### EXERCISE GOAL
Copy the data that follows exactly. Include no pictures.

____

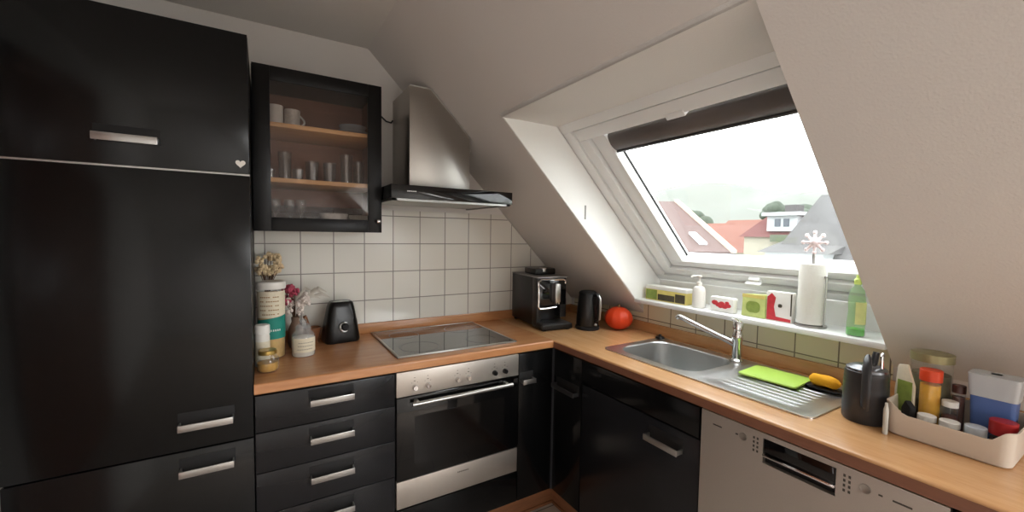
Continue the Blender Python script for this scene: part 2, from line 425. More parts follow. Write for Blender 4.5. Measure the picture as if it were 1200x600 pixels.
dr = build('glass_door', MB().box((X0+G, -.35, Z0), (X0+.062, -.33, Z1), .0015).box((X1-.06, -.35, Z0), (X1-G, -.33, Z1), .0015).box((X0+.062, -.35, Z1-.056), (X1-.06, -.33, Z1), .0015).box((X0+.062, -.35, Z0), (X1-.06, -.33, Z0+.056), .0015), black_frame, wc)
build('pane', MB().box((X0+.06, -.343, Z0+.054), (X1-.058, -.339, Z1-.054)), cab_glass, dr)
build('knob', MB().ball((X1-.02, -.364, 1.488), .011, 16).tube([(X1-.02, -.35, 1.488), (X1-.02, -.364, 1.488)], .005), chrome, dr)

def mug(x, y, z, r, h, lab, m, side=1):
    t = thing('mug', lab, 'mug', (x, y, z), 0, None)
    build('cup', MB().lathe([(0, 0), (r*.85, 0), (r, .012), (r, h), (r-.003, h), (r-.003, .01), (0, .008)], (0, 0, 0), 28), m, t, True)
    pts = [(side*(r-.002+.020*math.sin(PI*k/8)), 0, h*.22+h*.56*k/8) for k in range(9)]
    build('handle', MB().tube(pts, .004), m, t, True)
    return t
mug(-1.817, -.16, 1.881, .030, .105, 'taller plain white mug on the top shelf of the glass cabinet', white_china, -1)
mug(-1.753, -.17, 1.881, .031, .092, 'white mug with a grey print, right of the plain one on the top shelf', china_print, 1)
def bowl(x, y, z, r, h, m, lab, foot=.5, cat='bowl', name='bowl'):
    return tag(_loc(build(name, MB().lathe([(0, 0), (r*foot, 0), (r*foot, .006), (r*.85, h*.55), (r, h), (r-.004, h), (r*.8, h*.5), (0, .01)], (0, 0, 0), 32), m), (x, y, z)), lab, cat)
def _loc(o, p): o.location = p; return o
glassy = mat('pale_blue_dish', (150, 156, 160), .2)
bowl(-1.50, -.18, 1.881, .068, .030, glassy, 'pale grey dish, lowest of the pair on the right of the top shelf')
bowl(-1.50, -.18, 1.8935, .062, .042, mat('grey_bowl', (140, 144, 148), .25), 'pale grey bowl standing in the dish on the top shelf', .45)
GL = 'drinking glasses on the middle cabinet shelf'
gl_proto = None
def tumbler(x, y, z, r, h, lab, group, stem=False):
    if stem: pr = [(0, 0), (r*.8, 0), (r*.8, .003), (.004, .006), (.004, h*.4), (r*.8, h*.55), (r, h*.8), (r*.85, h), (r*.85-.0015, h), (r-.002, h*.8), (0, h*.45)]
    else: pr = [(0, 0), (r*.85, 0), (r, h), (r-.002, h), (r*.85-.002, .008), (0, .008)]
    o = build('drinking_glass', MB().lathe(pr, (0, 0, 0), 24), smoke_glass); o.location = (x, y, z)
    return tag(o, lab, 'glass', group)
z = 1.657
tumbler(-1.845, -.2, z, .022, .045, 'short glass, leftmost on the middle shelf of the glass cabinet', GL)
tumbler(-1.785, -.2, z, .027, .125, 'tall straight glass, second from the left on the middle cabinet shelf', GL)
tumbler(-1.738, -.24, z, .022, .05, 'short glass right in front beside the tall one, middle cabinet shelf', GL)
tumbler(-1.675, -.16, z, .03, .10, 'medium glass left of the middle of the middle cabinet shelf', GL)
tumbler(-1.60, -.16, z, .03, .10, 'medium glass right of the middle of the middle cabinet shelf', GL)
tumbler(-1.532, -.2, z, .028, .14, 'tallest glass, near the right end of the middle cabinet shelf', GL)
tumbler(-1.468, -.15, z, .028, .12, 'tall glass, rightmost on the middle cabinet shelf', GL)
z = 1.456; GB = 'stemmed glasses on the cabinet bottom'
tumbler(-1.825, -.22, z, .022, .12, 'slim stemmed glass, leftmost on the bottom of the glass cabinet', GB, True)
tumbler(-1.772, -.22, z, .022, .118, 'slim stemmed glass, middle one on the bottom of the glass cabinet', GB, True)
tumbler(-1.726, -.22, z, .022, .12, 'slim stemmed glass, rightmost on the bottom of the glass cabinet', GB, True)
bowl(-1.682, -.14, z, .045, .05, smoke_glass, 'clear glass bowl behind the stemmed glasses in the wall cabinet', .6)
bowl(-1.588, -.2, z, .062, .065, china_print, 'white patterned bowl on the bottom of the glass cabinet', .85)
bowl(-1.478, -.2, z, .044, .06, mat('speckled_dish', (170, 168, 156), .3, vary=.4, bscale=150), 'speckled pale dish right of the patterned bowl in the wall cabinet', .85)

# extractor hood
hd = thing('extractor_hood', 'steel chimney extractor hood with a black glass front above the hob', 'extractor hood', (-1.105, -.25, 1.587))
build('canopy', MB().box((-1.401, -.496, 1.590), (-.805, -.001, 1.640), .002), black_side, hd)
build('front_panel', MB().box((-1.403, -.502, 1.587), (-.803, -.495, 1.646), .0015).box((-1.4035, -.497, 1.587), (-1.400, -.02, 1.646)), black_glass, hd)
m = MB().box((-1.36, -.47, 1.583), (-.84, -.05, 1.5905), .001)
build('grease_filter', m, filter_mat, hd)
build('base_lip', MB().box((-1.395, -.49, 1.578), (-.81, -.475, 1.592)).box((-1.395, -.49, 1.578), (-1.375, -.01, 1.592)).box((-.83, -.49, 1.578), (-.81, -.01, 1.592)), filter_mat, hd)
ch = build('chimney', MB().prism([(-1.263, 1.641), (-1.263, 2.143), (-1.155, 2.143), (-.943, 1.931), (-.943, 1.641)], 1, -.30, -.002, .002), steel, hd)
build('chimney_edge', MB().tube([(-1.262, -.298, 2.144), (-1.154, -.298, 2.144), (-.943, -.298, 1.933), (-.941, -.298, 1.86)], .004, 6), satin, ch)
m = MB()
for k in range(7): m.box((-1.335+k*.006, -.5028, 1.617), (-1.331+k*.006, -.5018, 1.622))
build('maker_mark', m, satin, hd)
solid('power_cable', MB().tube([(-1.404, -.012, 2.085), (-1.36, -.012, 2.075), (-1.325, -.012, 2.05), (-1.30, -.012, 2.03), (-1.275, -.012, 2.026), (-1.265, -.012, 2.04)], .0045, 8), black_plastic, 'short dark cable between the wall cabinet and the hood chimney', 'cable', (-1.33, 0, 2.03))

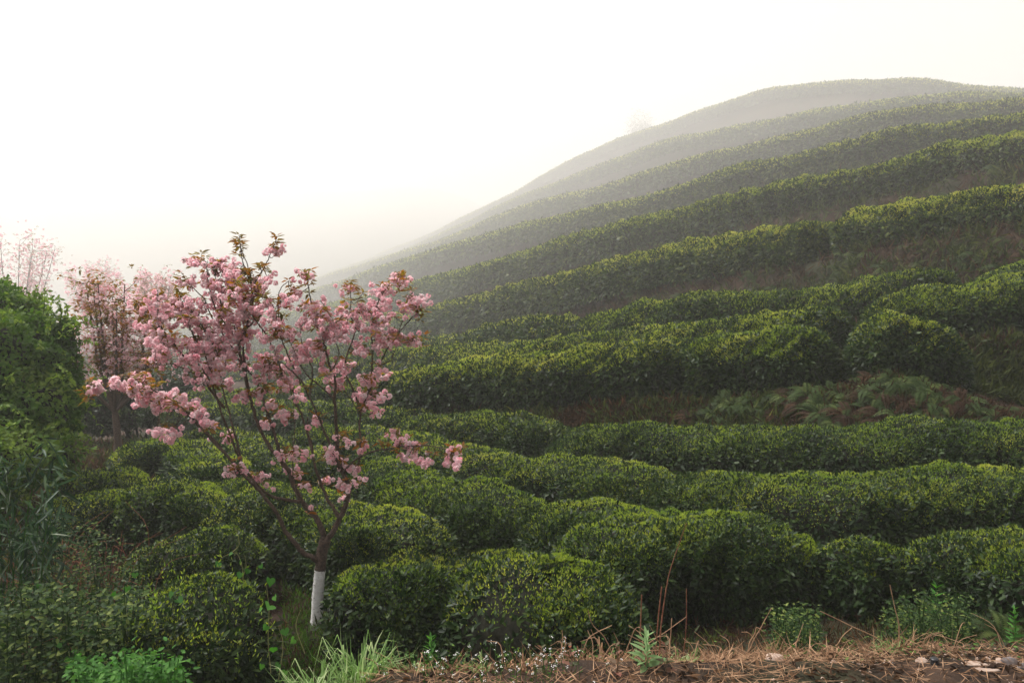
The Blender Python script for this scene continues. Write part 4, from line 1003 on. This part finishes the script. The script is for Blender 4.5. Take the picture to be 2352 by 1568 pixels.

____

### WORKED SOLUTION
Continue the Blender Python script for this scene: part 2, from line 425. More parts follow. Write for Blender 4.5. Measure the picture as if it were 1200x600 pixels.
dr = build('glass_door', MB().box((X0+G, -.35, Z0), (X0+.062, -.33, Z1), .0015).box((X1-.06, -.35, Z0), (X1-G, -.33, Z1), .0015).box((X0+.062, -.35, Z1-.056), (X1-.06, -.33, Z1), .0015).box((X0+.062, -.35, Z0), (X1-.06, -.33, Z0+.056), .0015), black_frame, wc)
build('pane', MB().box((X0+.06, -.343, Z0+.054), (X1-.058, -.339, Z1-.054)), cab_glass, dr)
build('knob', MB().ball((X1-.02, -.364, 1.488), .011, 16).tube([(X1-.02, -.35, 1.488), (X1-.02, -.364, 1.488)], .005), chrome, dr)

def mug(x, y, z, r, h, lab, m, side=1):
    t = thing('mug', lab, 'mug', (x, y, z), 0, None)
    build('cup', MB().lathe([(0, 0), (r*.85, 0), (r, .012), (r, h), (r-.003, h), (r-.003, .01), (0, .008)], (0, 0, 0), 28), m, t, True)
    pts = [(side*(r-.002+.020*math.sin(PI*k/8)), 0, h*.22+h*.56*k/8) for k in range(9)]
    build('handle', MB().tube(pts, .004), m, t, True)
    return t
mug(-1.817, -.16, 1.881, .030, .105, 'taller plain white mug on the top shelf of the glass cabinet', white_china, -1)
mug(-1.753, -.17, 1.881, .031, .092, 'white mug with a grey print, right of the plain one on the top shelf', china_print, 1)
def bowl(x, y, z, r, h, m, lab, foot=.5, cat='bowl', name='bowl'):
    return tag(_loc(build(name, MB().lathe([(0, 0), (r*foot, 0), (r*foot, .006), (r*.85, h*.55), (r, h), (r-.004, h), (r*.8, h*.5), (0, .01)], (0, 0, 0), 32), m), (x, y, z)), lab, cat)
def _loc(o, p): o.location = p; return o
glassy = mat('pale_blue_dish', (150, 156, 160), .2)
bowl(-1.50, -.18, 1.881, .068, .030, glassy, 'pale grey dish, lowest of the pair on the right of the top shelf')
bowl(-1.50, -.18, 1.8935, .062, .042, mat('grey_bowl', (140, 144, 148), .25), 'pale grey bowl standing in the dish on the top shelf', .45)
GL = 'drinking glasses on the middle cabinet shelf'
gl_proto = None
def tumbler(x, y, z, r, h, lab, group, stem=False):
    if stem: pr = [(0, 0), (r*.8, 0), (r*.8, .003), (.004, .006), (.004, h*.4), (r*.8, h*.55), (r, h*.8), (r*.85, h), (r*.85-.0015, h), (r-.002, h*.8), (0, h*.45)]
    else: pr = [(0, 0), (r*.85, 0), (r, h), (r-.002, h), (r*.85-.002, .008), (0, .008)]
    o = build('drinking_glass', MB().lathe(pr, (0, 0, 0), 24), smoke_glass); o.location = (x, y, z)
    return tag(o, lab, 'glass', group)
z = 1.657
tumbler(-1.845, -.2, z, .022, .045, 'short glass, leftmost on the middle shelf of the glass cabinet', GL)
tumbler(-1.785, -.2, z, .027, .125, 'tall straight glass, second from the left on the middle cabinet shelf', GL)
tumbler(-1.738, -.24, z, .022, .05, 'short glass right in front beside the tall one, middle cabinet shelf', GL)
tumbler(-1.675, -.16, z, .03, .10, 'medium glass left of the middle of the middle cabinet shelf', GL)
tumbler(-1.60, -.16, z, .03, .10, 'medium glass right of the middle of the middle cabinet shelf', GL)
tumbler(-1.532, -.2, z, .028, .14, 'tallest glass, near the right end of the middle cabinet shelf', GL)
tumbler(-1.468, -.15, z, .028, .12, 'tall glass, rightmost on the middle cabinet shelf', GL)
z = 1.456; GB = 'stemmed glasses on the cabinet bottom'
tumbler(-1.825, -.22, z, .022, .12, 'slim stemmed glass, leftmost on the bottom of the glass cabinet', GB, True)
tumbler(-1.772, -.22, z, .022, .118, 'slim stemmed glass, middle one on the bottom of the glass cabinet', GB, True)
tumbler(-1.726, -.22, z, .022, .12, 'slim stemmed glass, rightmost on the bottom of the glass cabinet', GB, True)
bowl(-1.682, -.14, z, .045, .05, smoke_glass, 'clear glass bowl behind the stemmed glasses in the wall cabinet', .6)
bowl(-1.588, -.2, z, .062, .065, china_print, 'white patterned bowl on the bottom of the glass cabinet', .85)
bowl(-1.478, -.2, z, .044, .06, mat('speckled_dish', (170, 168, 156), .3, vary=.4, bscale=150), 'speckled pale dish right of the patterned bowl in the wall cabinet', .85)

# extractor hood
hd = thing('extractor_hood', 'steel chimney extractor hood with a black glass front above the hob', 'extractor hood', (-1.105, -.25, 1.587))
build('canopy', MB().box((-1.401, -.496, 1.590), (-.805, -.001, 1.640), .002), black_side, hd)
build('front_panel', MB().box((-1.403, -.502, 1.587), (-.803, -.495, 1.646), .0015).box((-1.4035, -.497, 1.587), (-1.400, -.02, 1.646)), black_glass, hd)
m = MB().box((-1.36, -.47, 1.583), (-.84, -.05, 1.5905), .001)
build('grease_filter', m, filter_mat, hd)
build('base_lip', MB().box((-1.395, -.49, 1.578), (-.81, -.475, 1.592)).box((-1.395, -.49, 1.578), (-1.375, -.01, 1.592)).box((-.83, -.49, 1.578), (-.81, -.01, 1.592)), filter_mat, hd)
ch = build('chimney', MB().prism([(-1.263, 1.641), (-1.263, 2.143), (-1.155, 2.143), (-.943, 1.931), (-.943, 1.641)], 1, -.30, -.002, .002), steel, hd)
build('chimney_edge', MB().tube([(-1.262, -.298, 2.144), (-1.154, -.298, 2.144), (-.943, -.298, 1.933), (-.941, -.298, 1.86)], .004, 6), satin, ch)
m = MB()
for k in range(7): m.box((-1.335+k*.006, -.5028, 1.617), (-1.331+k*.006, -.5018, 1.622))
build('maker_mark', m, satin, hd)
solid('power_cable', MB().tube([(-1.404, -.012, 2.085), (-1.36, -.012, 2.075), (-1.325, -.012, 2.05), (-1.30, -.012, 2.03), (-1.275, -.012, 2.026), (-1.265, -.012, 2.04)], .0045, 8), black_plastic, 'short dark cable between the wall cabinet and the hood chimney', 'cable', (-1.33, 0, 2.03))

The Blender Python script for this scene continues. Write part 4, from line 1003 on. This part finishes the script. The script is for Blender 4.5. Take the picture to be 2352 by 1568 pixels.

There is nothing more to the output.